To be done: Return each line of the material verbatim.

———

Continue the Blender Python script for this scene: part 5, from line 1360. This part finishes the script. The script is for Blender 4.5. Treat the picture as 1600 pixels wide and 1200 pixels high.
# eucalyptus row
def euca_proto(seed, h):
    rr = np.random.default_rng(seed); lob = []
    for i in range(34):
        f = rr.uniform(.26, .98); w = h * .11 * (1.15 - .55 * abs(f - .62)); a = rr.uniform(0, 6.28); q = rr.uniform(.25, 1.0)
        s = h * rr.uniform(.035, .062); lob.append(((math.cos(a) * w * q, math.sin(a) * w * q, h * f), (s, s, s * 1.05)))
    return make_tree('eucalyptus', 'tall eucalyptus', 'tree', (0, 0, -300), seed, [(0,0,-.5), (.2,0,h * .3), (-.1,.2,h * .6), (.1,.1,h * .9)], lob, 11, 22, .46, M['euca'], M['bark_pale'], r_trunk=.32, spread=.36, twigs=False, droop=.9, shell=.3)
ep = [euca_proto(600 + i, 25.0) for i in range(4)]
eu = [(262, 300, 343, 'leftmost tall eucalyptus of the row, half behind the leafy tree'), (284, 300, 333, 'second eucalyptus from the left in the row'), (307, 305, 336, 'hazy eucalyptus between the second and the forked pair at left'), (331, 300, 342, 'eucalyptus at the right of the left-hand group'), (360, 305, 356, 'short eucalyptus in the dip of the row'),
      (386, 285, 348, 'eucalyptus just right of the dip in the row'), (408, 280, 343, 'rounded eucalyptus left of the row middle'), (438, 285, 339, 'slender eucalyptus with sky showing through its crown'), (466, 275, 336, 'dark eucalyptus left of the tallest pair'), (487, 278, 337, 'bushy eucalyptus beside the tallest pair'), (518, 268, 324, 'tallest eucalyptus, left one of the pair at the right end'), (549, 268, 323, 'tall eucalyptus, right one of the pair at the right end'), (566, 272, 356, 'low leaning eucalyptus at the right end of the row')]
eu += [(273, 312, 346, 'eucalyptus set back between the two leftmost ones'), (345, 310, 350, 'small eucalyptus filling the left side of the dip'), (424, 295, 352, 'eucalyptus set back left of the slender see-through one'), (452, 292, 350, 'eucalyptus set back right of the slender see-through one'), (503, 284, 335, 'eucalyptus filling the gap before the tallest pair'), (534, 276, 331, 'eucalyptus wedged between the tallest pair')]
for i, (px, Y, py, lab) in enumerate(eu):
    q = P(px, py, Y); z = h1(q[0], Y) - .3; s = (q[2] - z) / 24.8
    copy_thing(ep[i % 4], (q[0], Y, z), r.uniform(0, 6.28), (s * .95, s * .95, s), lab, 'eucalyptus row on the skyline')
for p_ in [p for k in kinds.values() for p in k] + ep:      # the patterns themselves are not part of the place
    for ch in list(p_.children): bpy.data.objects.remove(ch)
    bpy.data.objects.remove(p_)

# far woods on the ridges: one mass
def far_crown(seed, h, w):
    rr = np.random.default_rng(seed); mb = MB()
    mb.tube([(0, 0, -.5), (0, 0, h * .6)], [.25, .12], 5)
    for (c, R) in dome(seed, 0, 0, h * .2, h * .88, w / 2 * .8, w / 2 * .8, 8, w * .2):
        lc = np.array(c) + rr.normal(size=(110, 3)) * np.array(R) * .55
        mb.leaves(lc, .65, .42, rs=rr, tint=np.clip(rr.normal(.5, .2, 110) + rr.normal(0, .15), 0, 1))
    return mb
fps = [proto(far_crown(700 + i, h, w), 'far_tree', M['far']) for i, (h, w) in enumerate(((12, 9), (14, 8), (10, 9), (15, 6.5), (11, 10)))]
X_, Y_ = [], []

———

Complete answer:
Continue the Blender Python script for this scene: part 5, from line 1360. This part finishes the script. The script is for Blender 4.5. Treat the picture as 1600 pixels wide and 1200 pixels high.
# eucalyptus row
def euca_proto(seed, h):
    rr = np.random.default_rng(seed); lob = []
    for i in range(34):
        f = rr.uniform(.26, .98); w = h * .11 * (1.15 - .55 * abs(f - .62)); a = rr.uniform(0, 6.28); q = rr.uniform(.25, 1.0)
        s = h * rr.uniform(.035, .062); lob.append(((math.cos(a) * w * q, math.sin(a) * w * q, h * f), (s, s, s * 1.05)))
    return make_tree('eucalyptus', 'tall eucalyptus', 'tree', (0, 0, -300), seed, [(0,0,-.5), (.2,0,h * .3), (-.1,.2,h * .6), (.1,.1,h * .9)], lob, 11, 22, .46, M['euca'], M['bark_pale'], r_trunk=.32, spread=.36, twigs=False, droop=.9, shell=.3)
ep = [euca_proto(600 + i, 25.0) for i in range(4)]
eu = [(262, 300, 343, 'leftmost tall eucalyptus of the row, half behind the leafy tree'), (284, 300, 333, 'second eucalyptus from the left in the row'), (307, 305, 336, 'hazy eucalyptus between the second and the forked pair at left'), (331, 300, 342, 'eucalyptus at the right of the left-hand group'), (360, 305, 356, 'short eucalyptus in the dip of the row'),
      (386, 285, 348, 'eucalyptus just right of the dip in the row'), (408, 280, 343, 'rounded eucalyptus left of the row middle'), (438, 285, 339, 'slender eucalyptus with sky showing through its crown'), (466, 275, 336, 'dark eucalyptus left of the tallest pair'), (487, 278, 337, 'bushy eucalyptus beside the tallest pair'), (518, 268, 324, 'tallest eucalyptus, left one of the pair at the right end'), (549, 268, 323, 'tall eucalyptus, right one of the pair at the right end'), (566, 272, 356, 'low leaning eucalyptus at the right end of the row')]
eu += [(273, 312, 346, 'eucalyptus set back between the two leftmost ones'), (345, 310, 350, 'small eucalyptus filling the left side of the dip'), (424, 295, 352, 'eucalyptus set back left of the slender see-through one'), (452, 292, 350, 'eucalyptus set back right of the slender see-through one'), (503, 284, 335, 'eucalyptus filling the gap before the tallest pair'), (534, 276, 331, 'eucalyptus wedged between the tallest pair')]
for i, (px, Y, py, lab) in enumerate(eu):
    q = P(px, py, Y); z = h1(q[0], Y) - .3; s = (q[2] - z) / 24.8
    copy_thing(ep[i % 4], (q[0], Y, z), r.uniform(0, 6.28), (s * .95, s * .95, s), lab, 'eucalyptus row on the skyline')
for p_ in [p for k in kinds.values() for p in k] + ep:      # the patterns themselves are not part of the place
    for ch in list(p_.children): bpy.data.objects.remove(ch)
    bpy.data.objects.remove(p_)

# far woods on the ridges: one mass
def far_crown(seed, h, w):
    rr = np.random.default_rng(seed); mb = MB()
    mb.tube([(0, 0, -.5), (0, 0, h * .6)], [.25, .12], 5)
    for (c, R) in dome(seed, 0, 0, h * .2, h * .88, w / 2 * .8, w / 2 * .8, 8, w * .2):
        lc = np.array(c) + rr.normal(size=(110, 3)) * np.array(R) * .55
        mb.leaves(lc, .65, .42, rs=rr, tint=np.clip(rr.normal(.5, .2, 110) + rr.normal(0, .15), 0, 1))
    return mb
fps = [proto(far_crown(700 + i, h, w), 'far_tree', M['far']) for i, (h, w) in enumerate(((12, 9), (14, 8), (10, 9), (15, 6.5), (11, 10)))]
X_, Y_ = [], []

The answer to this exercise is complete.